2.  Sometimes companies aren’t built to be big

There are plenty of benefits for staying small and local, serving a solid customer base that you understand well. Sometimes, exponential growth may bring more negative impacts than positive, as it can lead a company’s aspiration becoming too lofty or restrain its flexibility to meet the customers’ needs. A small company with a strong culture may also want to retain its size as growth may bring an unforeseeable impact.

Knowing your niche and understanding the optimal size of your business through professional advice is crucial when considering the growth of your company. Don’t make assumptions based on what seems like common sense — sometimes smaller is better.
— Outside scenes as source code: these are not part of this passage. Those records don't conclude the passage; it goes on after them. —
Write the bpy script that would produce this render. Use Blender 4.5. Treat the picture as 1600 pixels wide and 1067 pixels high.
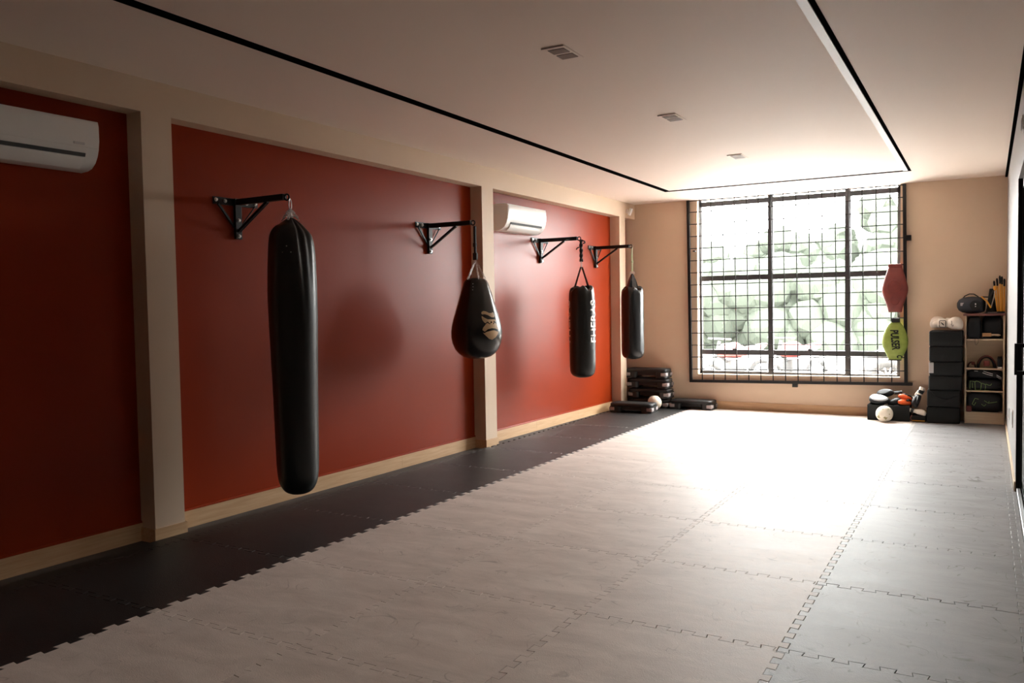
import bpy, bmesh, math, random
from mathutils import Vector, Matrix
PI = math.pi
sc = bpy.context.scene
for o in list(bpy.data.objects): bpy.data.objects.remove(o)
C = sc.collection

# ---------------------------------------------------------------- camera
cam_d = bpy.data.cameras.new('camera'); cam = bpy.data.objects.new('camera', cam_d); C.objects.link(cam)
cam_d.sensor_width = 36.0; cam_d.lens = 29.081; cam_d.clip_start = 0.05; cam_d.clip_end = 300
ca = Vector((0.8673928, 0.4973359, -0.0169329)); cb = Vector((-0.0071170, 0.0464224, 0.9988965)); cc = Vector((-0.4975731, 0.8663152, -0.0438060))
cam.matrix_world = Matrix(((ca.x, cb.x, -cc.x, 0.78969), (ca.y, cb.y, -cc.y, -3.76878), (ca.z, cb.z, -cc.z, 1.57261), (0, 0, 0, 1)))
sc.camera = cam

# ---------------------------------------------------------------- light, exposure
SKY = 9.0
world = bpy.data.worlds.new('world'); sc.world = world; world.use_nodes = True
wn = world.node_tree; bgn = wn.nodes['Background']
bgn.inputs[0].default_value = (1.0, 0.975, 0.95, 1); bgn.inputs[1].default_value = SKY
sc.view_settings.view_transform = 'Standard'; sc.view_settings.look = 'None'
sc.view_settings.exposure = 2.78; sc.view_settings.gamma = 1.0; sc.view_settings.use_curve_mapping = False
pd = bpy.data.lights.new('window_portal', 'AREA'); pd.shape = 'RECTANGLE'; pd.size = 2.74; pd.size_y = 2.55
pd.cycles.is_portal = True
po = bpy.data.objects.new('window_portal', pd); C.objects.link(po); po.location = (-1.57, 8.46, 1.78); po.rotation_euler = (-PI/2, 0, 0)
pd2 = bpy.data.lights.new('slot_portal', 'AREA'); pd2.shape = 'RECTANGLE'; pd2.size = 14.0; pd2.size_y = 0.30; pd2.cycles.is_portal = True  # portal for sky light through the slot of the added walkway
po2 = bpy.data.objects.new('slot_portal', pd2); C.objects.link(po2); po2.location = (2.5, 1.2, 3.06); po2.rotation_euler = (PI/2, 0, PI/2)
sc.cycles.max_bounces = 12; sc.cycles.diffuse_bounces = 8; sc.cycles.glossy_bounces = 4; sc.cycles.transparent_max_bounces = 12
sc.cycles.use_denoising = True; sc.cycles.caustics_reflective = False; sc.cycles.caustics_refractive = False
sc.cycles.sample_clamp_indirect = 8.0

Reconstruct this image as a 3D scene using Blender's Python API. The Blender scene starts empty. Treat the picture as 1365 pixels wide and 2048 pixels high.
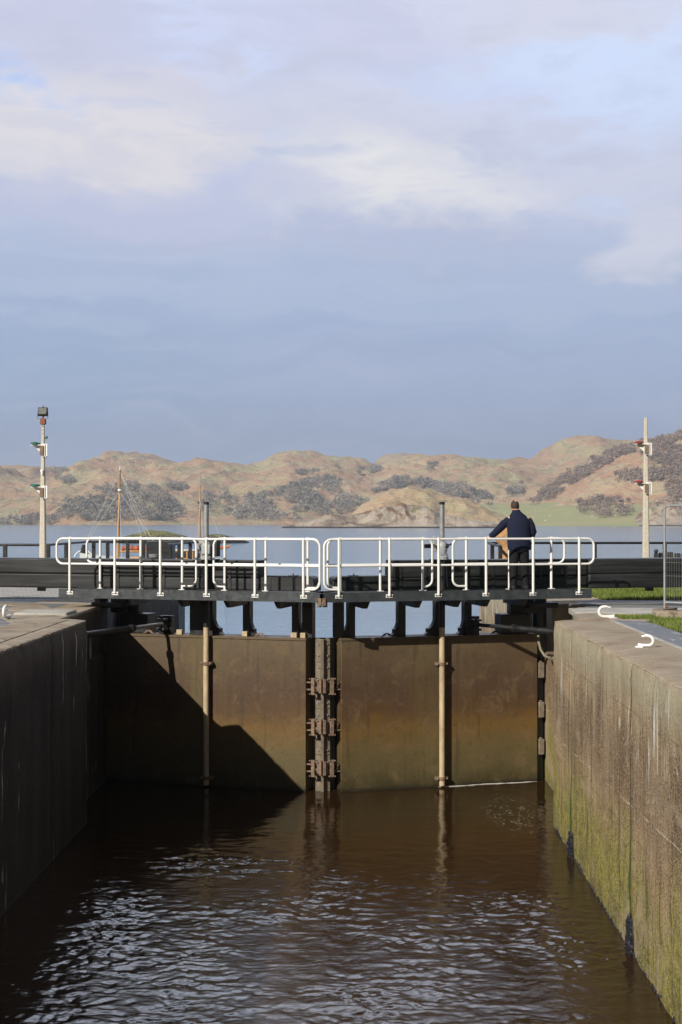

3.  Growing a business can lead to skewed management

Growth can require businesses to take on new business partners and consider other stakeholders. Your business’ potential investors could push the direction of your company to a path that you don’t want to take, which can cause miscommunication and mismanagement. Differing motives means a loss of control over the company, which trickles down to how the business performs.

If a particularly large project arises that your business needs help tackling, it might be more beneficial to consider sub-contracting rather than taking on permanent partners. If you do choose to pursue growing your business through more fixed stakeholders, seek assistance in choosing the right partner for your business that won’t split your company in different directions.

4.  Bigger numbers result in misunderstanding

Keeping track of numbers and using them to guide your decision making can be challenging. Without an attentive accounting team, businesses can overlook the cracks in their finances when experiencing growth. Accountants can give you the assistance you need to see the strengths and weaknesses of your finances to help better manage your business.

Growth isn’t always a healthy process. Being realistic, keeping a steady growth pace, and understanding what’s best for your business through professional consultation can make your growth experience a successful one.